In relative terms I’m still in the dark ages.  I don’t have any of the noise cancelling ear buds guaranteed to never fall out while running, the mini-heart rate monitors,  the energy boosting shoes,  the compression lycra shorts/leggings (frequently a frightening sight if you happen to be behind the wrong person),   or the fitness apps that turn your phone into a coach.   It will even remind you when you are running too slow by vibrating (unverified rumors speak of a version that replaces vibration with electrical shocks for a little more motivation).   In the latter case, the running aspect is actually leaking into everyday life.  There are wrist bands that will not only track your running, but  how many calories you burn walking around during the day, measures your sleep quality, and wakes you in the morning to start it all over again.     In case having your every move monitored is not enough, it will transmit it to your computer so you can compare it with the stats from your phone app that has been monitoring what you eat.  

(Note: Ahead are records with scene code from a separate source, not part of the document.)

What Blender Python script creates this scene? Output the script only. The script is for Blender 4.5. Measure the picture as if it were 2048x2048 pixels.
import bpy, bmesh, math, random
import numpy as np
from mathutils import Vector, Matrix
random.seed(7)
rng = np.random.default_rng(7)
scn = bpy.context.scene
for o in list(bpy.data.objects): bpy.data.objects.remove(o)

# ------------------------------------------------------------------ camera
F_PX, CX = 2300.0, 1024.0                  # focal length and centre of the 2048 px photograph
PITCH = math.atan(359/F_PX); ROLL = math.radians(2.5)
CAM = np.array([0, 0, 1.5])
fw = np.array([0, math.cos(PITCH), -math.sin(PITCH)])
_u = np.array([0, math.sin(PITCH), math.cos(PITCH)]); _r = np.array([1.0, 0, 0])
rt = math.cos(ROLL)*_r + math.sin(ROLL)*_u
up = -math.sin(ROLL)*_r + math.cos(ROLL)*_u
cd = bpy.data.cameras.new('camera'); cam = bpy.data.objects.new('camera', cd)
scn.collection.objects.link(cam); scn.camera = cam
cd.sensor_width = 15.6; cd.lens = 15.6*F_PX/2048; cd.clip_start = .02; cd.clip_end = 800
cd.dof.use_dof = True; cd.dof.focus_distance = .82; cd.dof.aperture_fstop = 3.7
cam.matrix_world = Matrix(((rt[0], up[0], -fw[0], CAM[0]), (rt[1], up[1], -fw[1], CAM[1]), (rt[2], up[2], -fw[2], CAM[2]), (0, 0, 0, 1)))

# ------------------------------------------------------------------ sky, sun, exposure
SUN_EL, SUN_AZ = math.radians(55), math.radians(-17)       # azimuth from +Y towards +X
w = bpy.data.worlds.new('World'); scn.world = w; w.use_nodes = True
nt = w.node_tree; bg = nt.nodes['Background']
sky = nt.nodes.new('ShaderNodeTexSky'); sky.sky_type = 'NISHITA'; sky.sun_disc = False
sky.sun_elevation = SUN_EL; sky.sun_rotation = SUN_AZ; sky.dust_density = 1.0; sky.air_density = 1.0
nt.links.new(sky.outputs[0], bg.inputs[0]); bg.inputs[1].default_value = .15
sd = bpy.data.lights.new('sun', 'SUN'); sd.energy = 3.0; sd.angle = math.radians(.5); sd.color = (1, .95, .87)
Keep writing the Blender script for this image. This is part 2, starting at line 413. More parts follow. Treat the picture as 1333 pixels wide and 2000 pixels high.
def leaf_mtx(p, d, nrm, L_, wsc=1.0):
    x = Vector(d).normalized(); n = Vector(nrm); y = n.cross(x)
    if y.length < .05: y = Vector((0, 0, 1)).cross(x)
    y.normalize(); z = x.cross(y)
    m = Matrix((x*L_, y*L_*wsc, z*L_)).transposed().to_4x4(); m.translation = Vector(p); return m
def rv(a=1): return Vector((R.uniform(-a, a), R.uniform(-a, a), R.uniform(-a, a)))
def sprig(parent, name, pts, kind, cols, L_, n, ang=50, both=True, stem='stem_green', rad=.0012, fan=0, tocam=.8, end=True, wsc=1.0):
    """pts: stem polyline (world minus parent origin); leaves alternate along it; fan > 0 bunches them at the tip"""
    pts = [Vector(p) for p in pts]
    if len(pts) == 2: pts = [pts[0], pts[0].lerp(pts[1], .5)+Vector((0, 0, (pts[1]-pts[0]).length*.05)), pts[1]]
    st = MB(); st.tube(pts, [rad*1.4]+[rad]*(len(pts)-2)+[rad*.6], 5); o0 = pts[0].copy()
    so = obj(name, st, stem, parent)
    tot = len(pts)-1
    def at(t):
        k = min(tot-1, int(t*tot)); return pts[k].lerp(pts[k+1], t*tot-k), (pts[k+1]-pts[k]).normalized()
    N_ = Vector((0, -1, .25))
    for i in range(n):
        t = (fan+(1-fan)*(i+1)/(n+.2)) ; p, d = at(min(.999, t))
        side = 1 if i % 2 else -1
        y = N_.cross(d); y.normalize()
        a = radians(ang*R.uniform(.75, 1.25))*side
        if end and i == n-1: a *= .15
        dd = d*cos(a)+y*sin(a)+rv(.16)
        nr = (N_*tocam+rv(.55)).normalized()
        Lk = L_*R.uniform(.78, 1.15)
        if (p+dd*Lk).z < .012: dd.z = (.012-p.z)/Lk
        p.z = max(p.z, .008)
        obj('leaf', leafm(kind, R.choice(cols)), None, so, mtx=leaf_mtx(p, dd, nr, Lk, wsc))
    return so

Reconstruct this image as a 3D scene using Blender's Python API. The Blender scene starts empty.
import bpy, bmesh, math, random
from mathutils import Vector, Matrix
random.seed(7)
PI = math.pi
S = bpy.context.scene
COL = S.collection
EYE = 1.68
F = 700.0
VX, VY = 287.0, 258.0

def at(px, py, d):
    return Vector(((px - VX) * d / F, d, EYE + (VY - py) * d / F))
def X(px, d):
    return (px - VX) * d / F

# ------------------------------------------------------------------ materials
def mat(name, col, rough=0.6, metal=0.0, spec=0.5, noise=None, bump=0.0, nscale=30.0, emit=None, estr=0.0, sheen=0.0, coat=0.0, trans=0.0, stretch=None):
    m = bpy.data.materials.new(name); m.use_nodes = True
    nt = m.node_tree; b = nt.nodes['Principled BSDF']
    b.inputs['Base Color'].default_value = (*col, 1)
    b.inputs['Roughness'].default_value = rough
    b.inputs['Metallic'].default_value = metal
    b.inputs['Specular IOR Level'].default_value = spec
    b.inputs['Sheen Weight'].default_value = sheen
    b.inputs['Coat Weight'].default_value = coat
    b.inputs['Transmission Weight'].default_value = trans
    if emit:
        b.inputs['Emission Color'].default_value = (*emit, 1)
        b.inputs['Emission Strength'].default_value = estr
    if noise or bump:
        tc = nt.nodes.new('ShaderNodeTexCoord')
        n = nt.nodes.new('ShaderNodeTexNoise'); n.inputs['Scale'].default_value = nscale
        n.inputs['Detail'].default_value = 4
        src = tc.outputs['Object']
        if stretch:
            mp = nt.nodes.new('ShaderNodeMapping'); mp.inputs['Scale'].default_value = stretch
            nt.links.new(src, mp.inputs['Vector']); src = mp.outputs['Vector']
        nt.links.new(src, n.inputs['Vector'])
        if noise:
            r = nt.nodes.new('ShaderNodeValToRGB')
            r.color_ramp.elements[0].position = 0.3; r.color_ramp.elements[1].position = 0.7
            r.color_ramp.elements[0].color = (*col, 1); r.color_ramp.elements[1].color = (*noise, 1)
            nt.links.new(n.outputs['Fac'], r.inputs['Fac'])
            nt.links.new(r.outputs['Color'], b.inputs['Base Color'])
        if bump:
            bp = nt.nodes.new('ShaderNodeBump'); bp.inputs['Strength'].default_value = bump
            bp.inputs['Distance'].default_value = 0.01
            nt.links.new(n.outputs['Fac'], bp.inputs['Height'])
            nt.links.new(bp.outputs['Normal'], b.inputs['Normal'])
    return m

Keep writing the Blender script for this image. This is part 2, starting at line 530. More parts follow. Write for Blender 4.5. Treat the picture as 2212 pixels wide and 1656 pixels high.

It won’t be long before the latest technology innovation (the Internet of Things…basically every device talking to every other) co-ops running as well.   You can easily imagine a scenario where you miss a few weeks of exercise and your bathroom scale notices you’ve gained a few pounds so it notifies your phone which changes your ringtone to start haranguing you about exercising every time it rings.  Meantime the refrigerator (which is tracking what you are eating) replaces ice cream on your grocery list with low fat yogurt and notifies your doctor’s office to schedule a checkup.   When my running watch or phone starts waking me up early with a reminder I need to go exercise or starts coaching me to run faster, it won’t be long for this world. 

There is a reason I kept my old running watch.